REQUEST.
Find the string "scene" and gather every line that holds it.
══════
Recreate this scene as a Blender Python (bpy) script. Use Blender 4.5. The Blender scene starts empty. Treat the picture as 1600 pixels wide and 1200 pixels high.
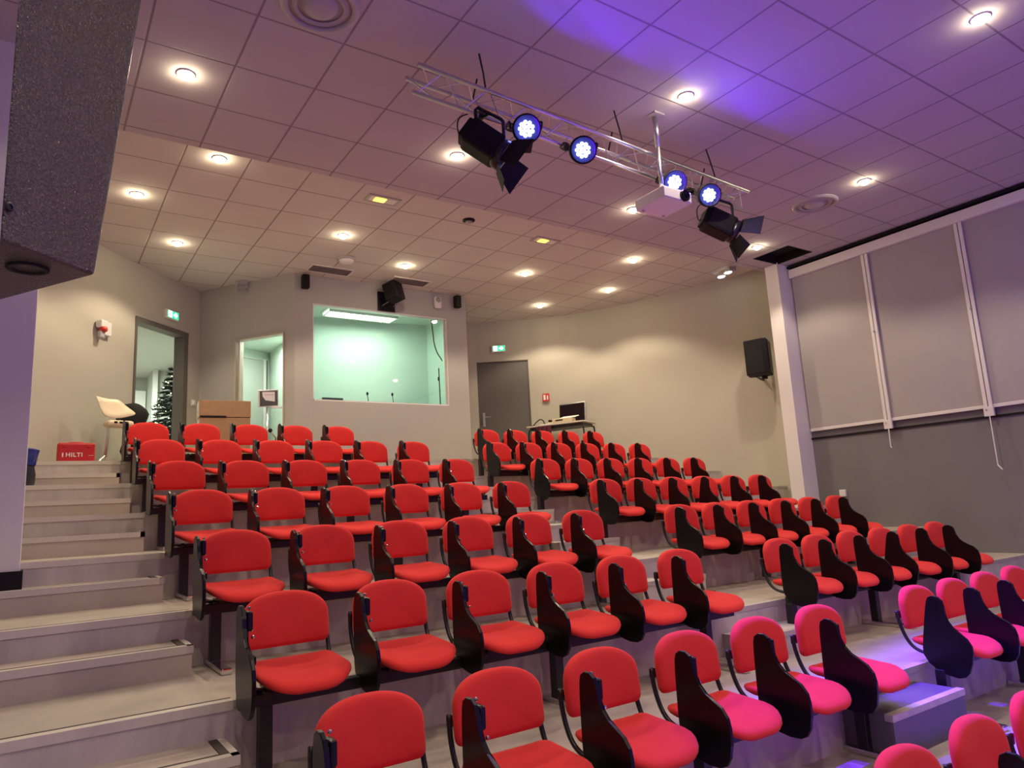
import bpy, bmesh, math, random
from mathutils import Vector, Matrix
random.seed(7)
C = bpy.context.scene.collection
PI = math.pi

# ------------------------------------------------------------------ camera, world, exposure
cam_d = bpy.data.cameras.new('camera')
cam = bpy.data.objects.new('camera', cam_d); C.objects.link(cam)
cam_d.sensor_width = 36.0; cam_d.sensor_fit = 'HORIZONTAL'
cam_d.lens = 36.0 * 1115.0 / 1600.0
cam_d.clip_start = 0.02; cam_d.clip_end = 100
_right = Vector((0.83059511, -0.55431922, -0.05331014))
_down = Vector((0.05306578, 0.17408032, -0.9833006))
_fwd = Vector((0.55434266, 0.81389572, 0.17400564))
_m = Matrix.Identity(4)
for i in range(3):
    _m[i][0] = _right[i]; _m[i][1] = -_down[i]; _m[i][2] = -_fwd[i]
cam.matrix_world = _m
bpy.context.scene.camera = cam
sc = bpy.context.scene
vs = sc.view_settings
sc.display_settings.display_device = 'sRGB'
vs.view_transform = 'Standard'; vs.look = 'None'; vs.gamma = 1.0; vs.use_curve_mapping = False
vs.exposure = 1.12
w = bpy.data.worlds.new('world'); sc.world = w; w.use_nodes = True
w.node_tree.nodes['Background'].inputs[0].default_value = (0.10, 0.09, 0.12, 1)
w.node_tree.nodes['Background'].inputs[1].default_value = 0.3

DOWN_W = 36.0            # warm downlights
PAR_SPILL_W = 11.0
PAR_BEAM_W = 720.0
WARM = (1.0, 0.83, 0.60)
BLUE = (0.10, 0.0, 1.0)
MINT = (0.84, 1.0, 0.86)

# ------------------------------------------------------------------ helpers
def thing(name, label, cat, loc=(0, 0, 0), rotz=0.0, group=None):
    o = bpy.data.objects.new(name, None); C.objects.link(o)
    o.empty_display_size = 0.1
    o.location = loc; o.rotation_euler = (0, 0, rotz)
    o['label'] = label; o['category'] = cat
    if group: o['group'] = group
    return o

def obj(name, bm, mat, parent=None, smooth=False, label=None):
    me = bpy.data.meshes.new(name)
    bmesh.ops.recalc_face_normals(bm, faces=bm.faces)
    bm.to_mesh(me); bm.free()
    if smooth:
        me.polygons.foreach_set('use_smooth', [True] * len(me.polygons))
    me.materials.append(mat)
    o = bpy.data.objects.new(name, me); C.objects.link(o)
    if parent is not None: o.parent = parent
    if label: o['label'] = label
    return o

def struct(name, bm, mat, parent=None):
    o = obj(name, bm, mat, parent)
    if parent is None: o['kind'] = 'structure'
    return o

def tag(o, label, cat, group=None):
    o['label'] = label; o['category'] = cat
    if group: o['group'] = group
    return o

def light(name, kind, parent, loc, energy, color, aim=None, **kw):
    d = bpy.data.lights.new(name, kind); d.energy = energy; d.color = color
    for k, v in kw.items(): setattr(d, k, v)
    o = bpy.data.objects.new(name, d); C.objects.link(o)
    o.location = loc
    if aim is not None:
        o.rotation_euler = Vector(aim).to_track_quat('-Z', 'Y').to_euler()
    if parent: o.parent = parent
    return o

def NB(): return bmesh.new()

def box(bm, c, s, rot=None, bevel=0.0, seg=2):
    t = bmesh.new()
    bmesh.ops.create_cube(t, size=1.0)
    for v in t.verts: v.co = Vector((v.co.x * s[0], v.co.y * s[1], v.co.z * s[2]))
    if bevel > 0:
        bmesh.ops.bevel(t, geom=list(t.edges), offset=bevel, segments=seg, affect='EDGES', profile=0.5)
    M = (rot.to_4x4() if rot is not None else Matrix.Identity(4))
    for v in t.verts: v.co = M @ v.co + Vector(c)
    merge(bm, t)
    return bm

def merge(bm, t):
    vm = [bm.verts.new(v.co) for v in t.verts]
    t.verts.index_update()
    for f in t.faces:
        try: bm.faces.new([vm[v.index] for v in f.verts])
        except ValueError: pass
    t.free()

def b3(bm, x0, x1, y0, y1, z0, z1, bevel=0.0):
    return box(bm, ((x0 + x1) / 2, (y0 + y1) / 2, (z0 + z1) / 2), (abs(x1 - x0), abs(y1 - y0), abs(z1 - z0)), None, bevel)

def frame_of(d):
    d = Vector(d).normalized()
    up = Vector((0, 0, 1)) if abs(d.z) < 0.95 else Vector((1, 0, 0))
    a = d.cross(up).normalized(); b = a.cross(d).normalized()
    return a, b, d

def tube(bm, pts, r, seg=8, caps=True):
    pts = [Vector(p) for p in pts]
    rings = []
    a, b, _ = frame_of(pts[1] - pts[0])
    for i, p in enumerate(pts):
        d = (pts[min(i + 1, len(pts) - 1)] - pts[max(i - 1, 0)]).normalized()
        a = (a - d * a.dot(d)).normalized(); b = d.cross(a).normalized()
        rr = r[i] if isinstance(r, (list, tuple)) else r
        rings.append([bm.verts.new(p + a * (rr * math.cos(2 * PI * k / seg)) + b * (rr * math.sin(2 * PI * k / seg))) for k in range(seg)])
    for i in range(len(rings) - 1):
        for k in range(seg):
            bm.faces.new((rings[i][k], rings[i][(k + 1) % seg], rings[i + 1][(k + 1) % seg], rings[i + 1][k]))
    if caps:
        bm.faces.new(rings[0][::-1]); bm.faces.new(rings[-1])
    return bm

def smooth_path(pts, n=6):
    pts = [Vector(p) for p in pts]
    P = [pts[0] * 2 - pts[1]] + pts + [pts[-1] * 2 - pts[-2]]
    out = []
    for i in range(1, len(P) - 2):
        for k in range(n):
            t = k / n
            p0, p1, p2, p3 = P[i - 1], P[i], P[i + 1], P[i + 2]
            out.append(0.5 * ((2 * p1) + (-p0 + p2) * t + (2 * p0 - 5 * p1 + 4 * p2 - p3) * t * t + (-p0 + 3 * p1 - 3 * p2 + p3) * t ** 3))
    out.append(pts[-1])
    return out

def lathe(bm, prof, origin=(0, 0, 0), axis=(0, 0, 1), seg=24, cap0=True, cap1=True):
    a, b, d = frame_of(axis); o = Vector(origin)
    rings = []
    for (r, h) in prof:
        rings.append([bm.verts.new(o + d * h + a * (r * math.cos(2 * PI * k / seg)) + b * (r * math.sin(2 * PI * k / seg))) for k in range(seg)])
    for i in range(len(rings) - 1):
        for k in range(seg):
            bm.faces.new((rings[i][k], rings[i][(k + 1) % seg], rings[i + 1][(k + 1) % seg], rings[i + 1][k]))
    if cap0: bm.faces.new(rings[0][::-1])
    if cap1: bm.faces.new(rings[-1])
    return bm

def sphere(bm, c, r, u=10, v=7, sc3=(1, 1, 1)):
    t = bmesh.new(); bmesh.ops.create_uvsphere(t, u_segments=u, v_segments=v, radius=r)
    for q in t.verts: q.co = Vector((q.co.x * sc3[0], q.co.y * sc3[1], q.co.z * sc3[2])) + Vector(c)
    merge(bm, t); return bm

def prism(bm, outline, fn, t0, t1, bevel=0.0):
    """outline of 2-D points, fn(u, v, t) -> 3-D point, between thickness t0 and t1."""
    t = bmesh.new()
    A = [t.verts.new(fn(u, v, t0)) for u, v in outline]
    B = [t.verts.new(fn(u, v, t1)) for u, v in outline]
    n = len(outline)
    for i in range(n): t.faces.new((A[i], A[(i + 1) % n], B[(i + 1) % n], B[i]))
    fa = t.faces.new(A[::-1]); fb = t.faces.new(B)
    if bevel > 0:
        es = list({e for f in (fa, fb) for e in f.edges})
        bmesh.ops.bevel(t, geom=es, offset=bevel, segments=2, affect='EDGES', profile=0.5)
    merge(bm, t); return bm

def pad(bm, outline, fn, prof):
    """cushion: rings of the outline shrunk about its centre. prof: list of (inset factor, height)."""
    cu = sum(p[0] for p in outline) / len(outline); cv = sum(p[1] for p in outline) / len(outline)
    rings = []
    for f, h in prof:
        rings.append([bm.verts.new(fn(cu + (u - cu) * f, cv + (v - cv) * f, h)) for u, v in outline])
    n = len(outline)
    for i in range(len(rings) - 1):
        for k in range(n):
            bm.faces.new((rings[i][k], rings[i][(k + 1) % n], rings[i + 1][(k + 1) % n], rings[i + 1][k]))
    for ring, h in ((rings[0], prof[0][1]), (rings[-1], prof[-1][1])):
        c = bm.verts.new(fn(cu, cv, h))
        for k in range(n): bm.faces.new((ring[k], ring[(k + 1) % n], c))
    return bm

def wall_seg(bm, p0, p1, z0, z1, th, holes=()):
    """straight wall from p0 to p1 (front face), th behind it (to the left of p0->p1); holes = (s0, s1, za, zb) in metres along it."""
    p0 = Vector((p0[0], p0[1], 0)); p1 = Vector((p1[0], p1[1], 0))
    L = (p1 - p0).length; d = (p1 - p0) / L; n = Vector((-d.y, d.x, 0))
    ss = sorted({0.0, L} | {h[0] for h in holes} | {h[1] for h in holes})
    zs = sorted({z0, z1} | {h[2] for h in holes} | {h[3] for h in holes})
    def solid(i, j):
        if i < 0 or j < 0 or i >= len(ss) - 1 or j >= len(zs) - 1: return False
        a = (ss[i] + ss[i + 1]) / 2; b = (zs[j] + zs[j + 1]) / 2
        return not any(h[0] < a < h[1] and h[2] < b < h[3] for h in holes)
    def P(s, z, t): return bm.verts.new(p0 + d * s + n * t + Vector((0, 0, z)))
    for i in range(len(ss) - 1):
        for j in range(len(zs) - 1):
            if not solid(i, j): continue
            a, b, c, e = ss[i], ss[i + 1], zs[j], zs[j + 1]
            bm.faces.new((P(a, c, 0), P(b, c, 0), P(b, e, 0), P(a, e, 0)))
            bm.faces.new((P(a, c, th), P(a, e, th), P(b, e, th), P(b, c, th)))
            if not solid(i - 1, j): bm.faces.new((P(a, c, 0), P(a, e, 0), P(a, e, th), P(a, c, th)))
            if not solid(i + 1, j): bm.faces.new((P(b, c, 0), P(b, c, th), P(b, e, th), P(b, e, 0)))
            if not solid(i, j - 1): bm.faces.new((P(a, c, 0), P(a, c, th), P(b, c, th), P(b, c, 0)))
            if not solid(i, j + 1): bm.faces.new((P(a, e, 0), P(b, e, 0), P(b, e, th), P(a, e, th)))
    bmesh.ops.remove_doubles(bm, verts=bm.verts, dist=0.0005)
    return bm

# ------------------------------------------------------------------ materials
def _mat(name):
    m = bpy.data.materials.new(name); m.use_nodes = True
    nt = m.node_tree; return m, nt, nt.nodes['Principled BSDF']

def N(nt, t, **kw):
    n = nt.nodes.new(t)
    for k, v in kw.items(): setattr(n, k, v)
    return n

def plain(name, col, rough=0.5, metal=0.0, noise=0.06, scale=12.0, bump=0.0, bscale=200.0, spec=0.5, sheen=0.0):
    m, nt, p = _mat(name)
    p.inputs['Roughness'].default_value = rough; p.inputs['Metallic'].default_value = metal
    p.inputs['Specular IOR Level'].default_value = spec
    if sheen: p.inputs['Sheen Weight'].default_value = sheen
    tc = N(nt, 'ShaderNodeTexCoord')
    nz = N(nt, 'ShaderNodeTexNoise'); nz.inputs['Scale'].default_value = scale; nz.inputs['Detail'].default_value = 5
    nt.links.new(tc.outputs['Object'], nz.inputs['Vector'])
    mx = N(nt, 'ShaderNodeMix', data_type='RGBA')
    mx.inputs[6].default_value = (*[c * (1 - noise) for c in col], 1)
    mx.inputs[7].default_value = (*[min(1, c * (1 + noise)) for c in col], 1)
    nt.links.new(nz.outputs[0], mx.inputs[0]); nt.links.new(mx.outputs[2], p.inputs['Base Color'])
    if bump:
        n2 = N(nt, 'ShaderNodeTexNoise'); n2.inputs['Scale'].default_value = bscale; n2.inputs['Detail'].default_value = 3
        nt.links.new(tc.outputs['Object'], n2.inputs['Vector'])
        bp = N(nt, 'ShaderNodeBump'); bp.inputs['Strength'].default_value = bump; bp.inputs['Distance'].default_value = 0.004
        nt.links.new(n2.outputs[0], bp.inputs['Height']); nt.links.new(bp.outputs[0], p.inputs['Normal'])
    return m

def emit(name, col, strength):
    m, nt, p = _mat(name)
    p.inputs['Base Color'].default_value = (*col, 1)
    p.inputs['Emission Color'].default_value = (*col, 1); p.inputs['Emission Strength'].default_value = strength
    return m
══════
RESPONSE TO THIS TASK.
Recreate this scene as a Blender Python (bpy) script. Use Blender 4.5. The Blender scene starts empty. Treat the picture as 1600 pixels wide and 1200 pixels high.
C = bpy.context.scene.collection
bpy.context.scene.camera = cam
sc = bpy.context.scene